07-14-2005 03:52 AM - edited 02-21-2020 01:52 PM
I have a remote office that connects back to home office via vpn. Connected to that remote hub are five spokes to other remote offices; also useing vpn. If something were to happen to the remote hub then the remote spokes would be left stranded with no connection back to home office.
Is there a way to have those remote spokes detect when the home-office-to-remote-hub connection drops so that it can create a new vpn connection striaght to the home office?
07-15-2005 05:02 AM
Someone please help. Even if you reply just to say that it can't be done, that'd be enough.

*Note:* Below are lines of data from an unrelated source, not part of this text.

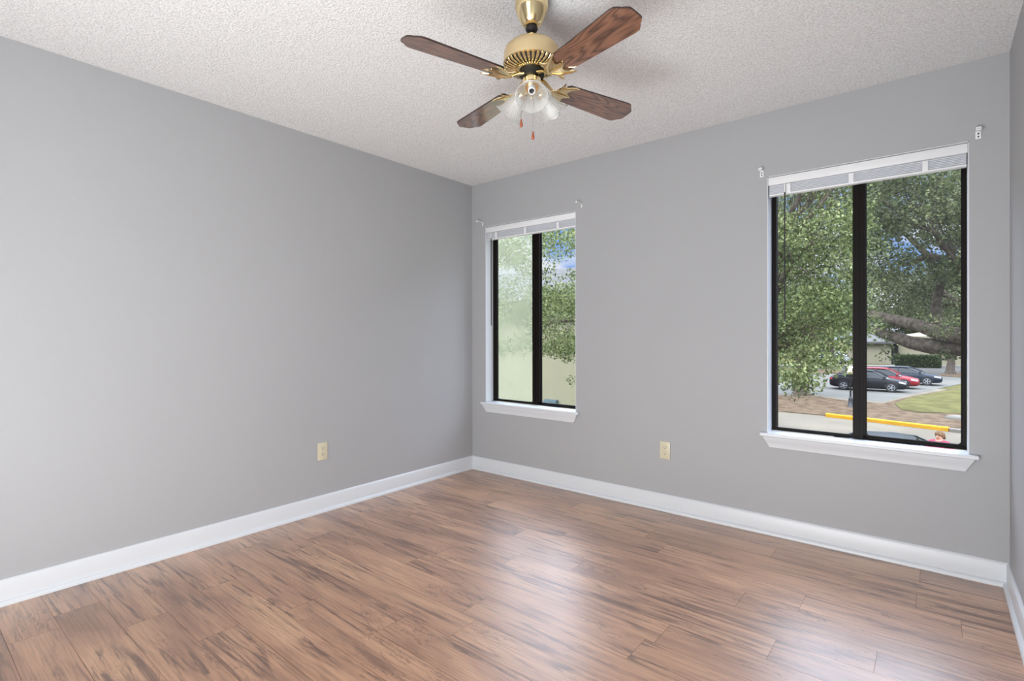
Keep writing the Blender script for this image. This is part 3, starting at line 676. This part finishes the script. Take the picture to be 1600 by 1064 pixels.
# ---- trees
def clumps_px(regions, rng):
    """regions: (px0, px1, py0, py1, Y0, Y1, count, radius) -> list of centres and radii in the world"""
    out = []
    for (a, b_, c, d, y0, y1, n, r) in regions:
        for _ in range(n):
            q = at(rng.uniform(a, b_), rng.uniform(c, d), rng.uniform(y0, y1)); out.append((np.array(q), r*rng.uniform(.7, 1.3)))
    return out
def clump_leaves(cl, per, size, rng, aspect=.5, droop=.4, flat=.65):
    Ps = []
    for c, r in cl:
        n = int(per*rng.uniform(.7, 1.3)*(r/.4)**2); g = rng.normal(size=(n, 3)); g /= np.linalg.norm(g, axis=1)[:, None]
        g *= (rng.uniform(0, 1, n)**.45)[:, None]*r; g[:, 2] *= flat; Ps.append(c+g)
    return leaf_cloud(np.concatenate(Ps), size, rng, aspect, droop)
def wob(a, b_, n, amp, rng):
    a, b_ = np.array(a, float), np.array(b_, float); L = np.linalg.norm(b_-a); pts = []
    off = np.zeros(3)
    for i in range(n+1):
        t = i/n; pts.append(a+(b_-a)*t+off*math.sin(math.pi*t)+rng.normal(0, amp*L*.25, 3)*(0 if i in (0, n) else 1)+np.array([0, 0, L*amp*math.sin(math.pi*t)]))
    return pts
def tree(name, base, th, r0, clumps, label, leaf, per=60, size=.08, limbs=None, nb_=7, group=None, lean=(0, 0), twigs=True, limb_r=.4):
    rng = np.random.default_rng(abs(hash(label)) % 1000 if False else len(label)*7+int(abs(base[0])*10))
    root = empty(name, tuple(base)); tag(root, label, 'tree', group)
    B = np.array(base); top = B+np.array([lean[0], lean[1], th])
    b = MB(); pts = wob(B+np.array([0, 0, -.05]), top, 6, .03, rng)
    rad = [r0*1.35]+[r0*(1-.35*i/6) for i in range(1, 7)]
    b.tube([tuple(p-B) for p in pts], rad, 14); b.build('trunk', M['bark'], root, smooth=60)
    cs = [c for c, r in clumps]
    if cs and nb_:
        idx = rng.permutation(len(cs)); heads = [cs[i] for i in idx[:nb_]]
        groups = [[] for _ in heads]
        for c in cs:
            d = [np.linalg.norm(c-h) for h in heads]; groups[int(np.argmin(d))].append(c)
        for h, g in zip(heads, groups):
            st = top+(B-top)*rng.uniform(0, .25)
            lp = wob(st, h, 7, .08, rng); R = [r0*limb_r*(1-.8*i/7) for i in range(8)]
            b = MB(); b.tube([tuple(p-B) for p in lp], R, 8)
            if twigs:
                for c in g[:22]:
                    j = int(rng.integers(3, 8)); tp = wob(lp[j], c, 4, .08, rng); r_ = min(R[j]*.5, .011)
                    b.tube([tuple(p-B) for p in tp], [r_, r_*.8, r_*.6, r_*.45, r_*.25], 4)
            b.build('branch', M['bark'], root, smooth=60)
    if limbs:
        for pts, R in limbs:
            b = MB(); b.tube([tuple(np.array(p)-B) for p in pts], R, 12); b.build('branch', M['bark'], root, smooth=60)
    if clumps:
        leaf_obj('foliage', clump_leaves(clumps, per, size, rng), leaf, root)
    return root
rg = np.random.default_rng(3)
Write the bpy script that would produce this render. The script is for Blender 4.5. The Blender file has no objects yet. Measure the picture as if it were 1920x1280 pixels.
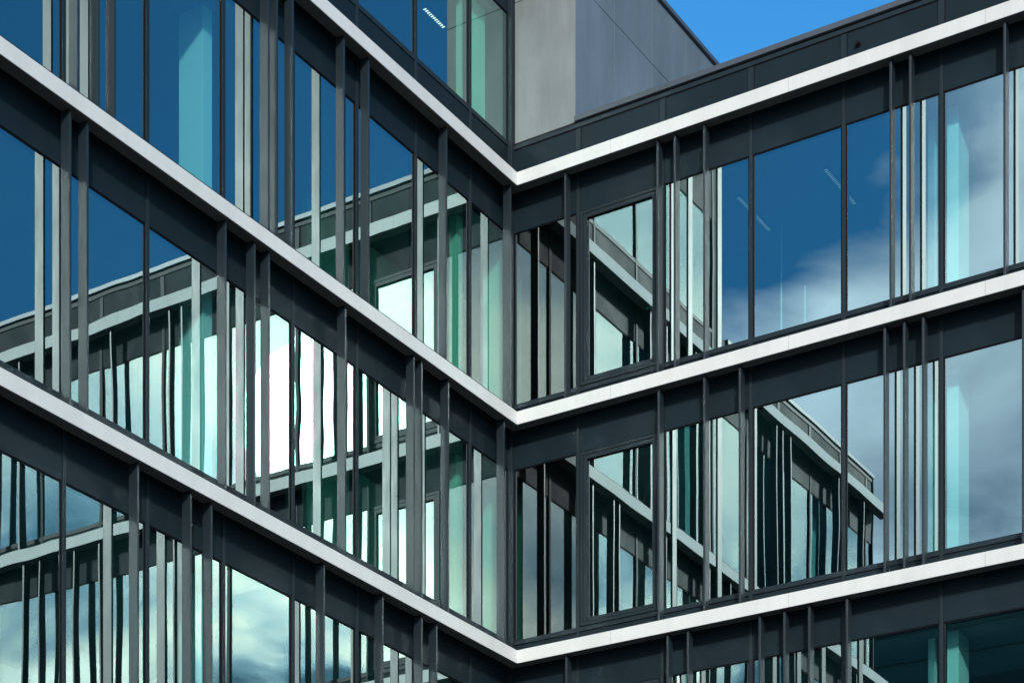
import bpy, math, random
from math import radians, sin, cos, pi
from mathutils import Vector, Matrix

# ---------------------------------------------------------------- camera, world, sun
S = bpy.context.scene
COL = bpy.data.collections.new("place"); S.collection.children.link(COL)
# world axes: X runs along the left facade (towards the viewer), Y along the right facade, corner of the ledges at (0, 0)
FPX, AL, YH, DIST, LXO = 4035.4, 0.55619, 2587.3, 33.4, 0.0780
CA, SA = cos(AL), sin(AL)
EYE = 1.7
cam_d = bpy.data.cameras.new("camera"); cam = bpy.data.objects.new("camera", cam_d); COL.objects.link(cam)
cam_d.sensor_width = 36.0; cam_d.lens = FPX / 1920 * 36.0
cam_d.shift_y = (YH - 640) / 1920
cam_d.clip_start = 0.5; cam_d.clip_end = 3000
fw = Vector((-CA, -SA, 0)); rt = Vector((-SA, CA, 0))
cp = -(fw * DIST) - rt * LXO
cam.location = (cp.x, cp.y, EYE)
cam.rotation_euler = (radians(90), 0, math.atan2(-fw.x, fw.y))
S.camera = cam

SUN = Vector((0.733, 0.549, 0.404)).normalized()
sun_el = math.asin(SUN.z); sun_az = math.atan2(SUN.x, SUN.y)
W = bpy.data.worlds.new("World"); S.world = W; W.use_nodes = True
def build_world():
    nt = W.node_tree; nt.nodes.clear(); N = nt.nodes.new; L = nt.links.new
    def math_(op, a, b=None, c=None, clamp=False):
        n = N("ShaderNodeMath"); n.operation = op; n.use_clamp = clamp
        for i, v in enumerate((a, b, c)):
            if v is None: continue
            if isinstance(v, (int, float)): n.inputs[i].default_value = v
            else: L(v, n.inputs[i])
        return n.outputs[0]
    sky = N("ShaderNodeTexSky"); sky.sky_type = 'NISHITA'; sky.sun_disc = False
    sky.sun_elevation = sun_el; sky.sun_rotation = sun_az
    sky.air_density = 1.0; sky.dust_density = 0.15; sky.ozone_density = 3.0; sky.altitude = 300
    tc = N("ShaderNodeTexCoord"); d = tc.outputs["Generated"]
    sep = N("ShaderNodeSeparateXYZ"); L(d, sep.inputs[0])
    x, y, z = sep.outputs
    # cloud shapes
    mp = N("ShaderNodeMapping"); mp.inputs["Scale"].default_value = (1, 1, 1.9); mp.inputs["Location"].default_value = (3.1, 0.7, 1.3)
    L(d, mp.inputs[0])
    n1 = N("ShaderNodeTexNoise"); n1.inputs["Scale"].default_value = 8.0; n1.inputs["Detail"].default_value = 7; n1.inputs["Roughness"].default_value = 0.52
    n1.inputs["Distortion"].default_value = 0.35
    L(mp.outputs[0], n1.inputs["Vector"])
    n2 = N("ShaderNodeTexNoise"); n2.inputs["Scale"].default_value = 2.6; n2.inputs["Detail"].default_value = 5; n2.inputs["Roughness"].default_value = 0.5
    L(mp.outputs[0], n2.inputs["Vector"])
    f1 = math_('SUBTRACT', n1.outputs["Fac"], 0.5); f2 = math_('SUBTRACT', n2.outputs["Fac"], 0.5)
    # cloud bank: the half of the sky behind the viewer and to the right of a slanting edge
    edge = math_('ADD', math_('SUBTRACT', y, z), 0.813)
    edge = math_('ADD', math_('MULTIPLY', edge, 20.0), math_('MULTIPLY', f1, 3.6))
    edge = math_('ADD', math_('MAXIMUM', edge, math_('MULTIPLY_ADD', y, 14.0, 4.4)), 0.15, clamp=True)
    ax = math_('MULTIPLY', math_('SUBTRACT', x, 0.15), 3.0, clamp=True)
    dens = math_('MULTIPLY', edge, ax)
    gaps = math_('ADD', math_('MULTIPLY', f2, 5.0), 0.95, clamp=True)      # thin places
    low = math_('MULTIPLY', math_('SUBTRACT', 0.385, z), 12.0, clamp=True)          # heavier, patchier cloud lower down
    holes = math_('MULTIPLY', math_('ADD', math_('MULTIPLY', f1, -7.0), 0.15, clamp=True), math_('ADD', math_('MULTIPLY', low, 0.35), 0.08))
    dens = math_('MULTIPLY', dens, math_('ADD', math_('MULTIPLY', gaps, 0.35), 0.62), clamp=True)
    dens = math_('MULTIPLY', dens, math_('SUBTRACT', 1.0, holes), clamp=True)
    # brightness: bright towards the veiled sun
    dp = N("ShaderNodeVectorMath"); dp.operation = 'DOT_PRODUCT'; L(d, dp.inputs[0]); dp.inputs[1].default_value = SUN
    ang2 = math_('MULTIPLY', math_('SUBTRACT', 1.0, dp.outputs["Value"]), 2.0)
    g1 = math_('MULTIPLY', math_('POWER', 2.718, math_('MULTIPLY', ang2, -1 / 0.075 ** 2)), GLOW1)
    g2 = math_('MULTIPLY', math_('POWER', 2.718, math_('MULTIPLY', ang2, -1 / 0.26 ** 2)), GLOW2)
    g3 = math_('MULTIPLY', math_('ADD', dp.outputs["Value"], 0.2), CL3)
    tex = math_('ADD', math_('ADD', math_('MULTIPLY', f1, 1.8), math_('MULTIPLY', math_('MULTIPLY', f1, low), 8.0)), math_('SUBTRACT', 1.0, math_('MULTIPLY', low, 0.42)))
    tex = math_('MAXIMUM', tex, 0.14)
    br = math_('MULTIPLY', math_('ADD', math_('ADD', g1, g2), math_('ADD', g3, CL0)), tex)
    cc = N("ShaderNodeMixRGB"); cc.inputs[1].default_value = (0.68, 0.81, 0.96, 1); cc.inputs[2].default_value = (1.0, 0.80, 0.68, 1)
    L(math_('MULTIPLY', math_('POWER', 2.718, math_('MULTIPLY', ang2, -1 / 0.5 ** 2)), math_('MULTIPLY', math_('SUBTRACT', tex, 0.35), 1.3, clamp=True)), cc.inputs[0])
    csc = N("ShaderNodeVectorMath"); csc.operation = 'SCALE'; L(cc.outputs[0], csc.inputs[0]); L(br, csc.inputs["Scale"])
    ssc = N("ShaderNodeVectorMath"); ssc.operation = 'MULTIPLY'; L(sky.outputs[0], ssc.inputs[0]); ssc.inputs[1].default_value = SKYMUL
    # clear sky is deepest at right angles to the sun
    deep = math_('SUBTRACT', math_('ADD', math_('MULTIPLY', math_('MULTIPLY', dp.outputs["Value"], dp.outputs["Value"]), 0.35), 0.60), math_('MULTIPLY', dp.outputs["Value"], 0.38))
    ss2 = N("ShaderNodeVectorMath"); ss2.operation = 'SCALE'; L(ssc.outputs[0], ss2.inputs[0]); L(deep, ss2.inputs["Scale"]); ssc = ss2
    mx = N("ShaderNodeMixRGB"); L(dens, mx.inputs[0]); L(ssc.outputs[0], mx.inputs[1]); L(csc.outputs[0], mx.inputs[2])
    bg = N("ShaderNodeBackground"); bg.inputs["Strength"].default_value = WSTR; L(mx.outputs[0], bg.inputs[0])
    out = N("ShaderNodeOutputWorld"); L(bg.outputs[0], out.inputs[0])
WSTR = 0.15
SKYMUL = (0.42, 1.34, 1.72)
GLOW1, GLOW2, CL3, CL0 = 18.0, 15.0, 2.0, 6.6
build_world()
W.cycles.sampling_method = 'MANUAL'; W.cycles.sample_map_resolution = 1024

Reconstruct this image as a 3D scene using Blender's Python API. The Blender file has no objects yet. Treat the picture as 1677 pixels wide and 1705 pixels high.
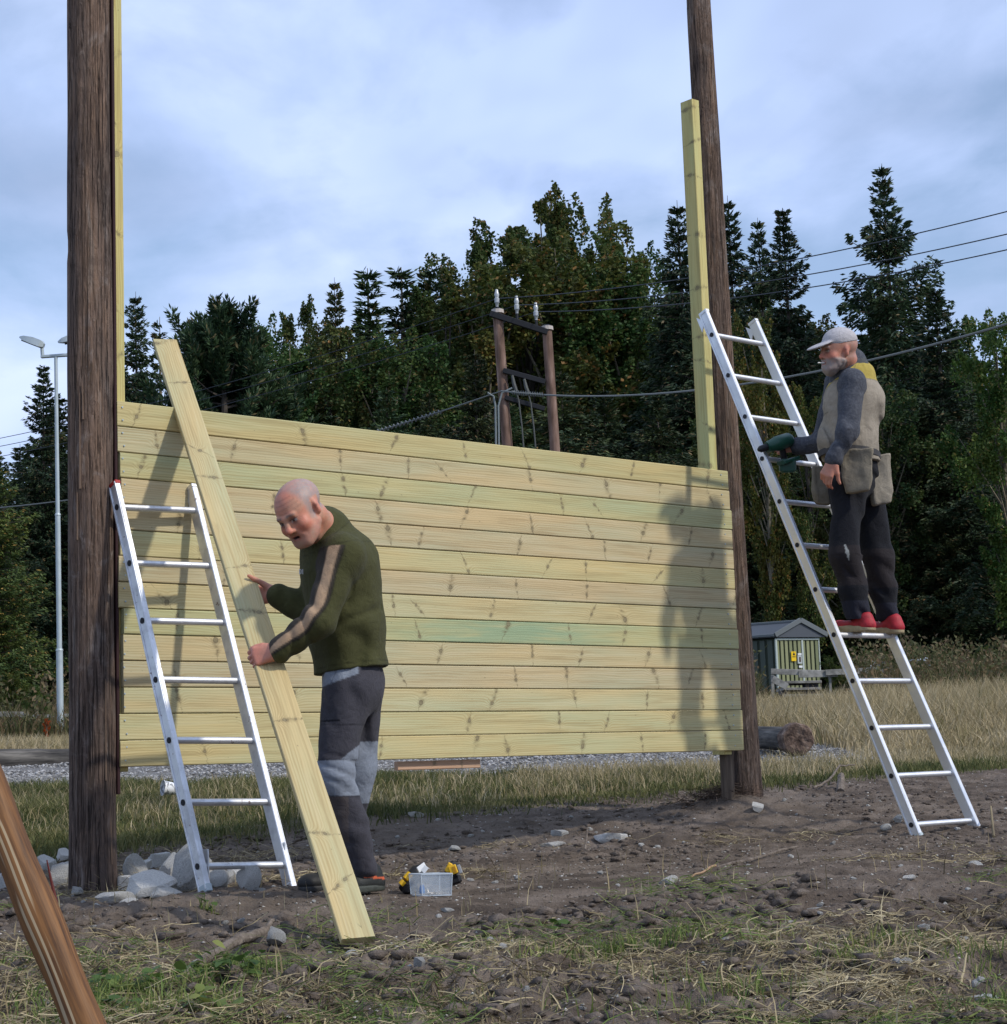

Or maybe point me to a web page that will help.
Thanks.
07-15-2005 08:58 AM
I have implemented something that with a little adapting could probably provide what you want. I have a client with many remote offices using VPN for connectivity. On each remote I configure two VPN tunnels. We chose to use IPSec VPN with GRE tunnels. Doing this allows us to run a dynamic routing protocol over the tunnel. (We use EIGRP, but any of the dynamic protocols would work.) Running the dynamic routing protocol does several thins for us: it allows us to steer traffic so that one of the tunnels is perferred (is primary) and the other tunnel is used as a backup. Also the dynamic routing protocol is the mechanism which allows us to detect when the router at the primary tunnel has failed and we should fail over to the secondary tunnel. And when the primary tunnel router comes back up the routing protocol automatically restarts and directs traffic back onto the primary tunnel.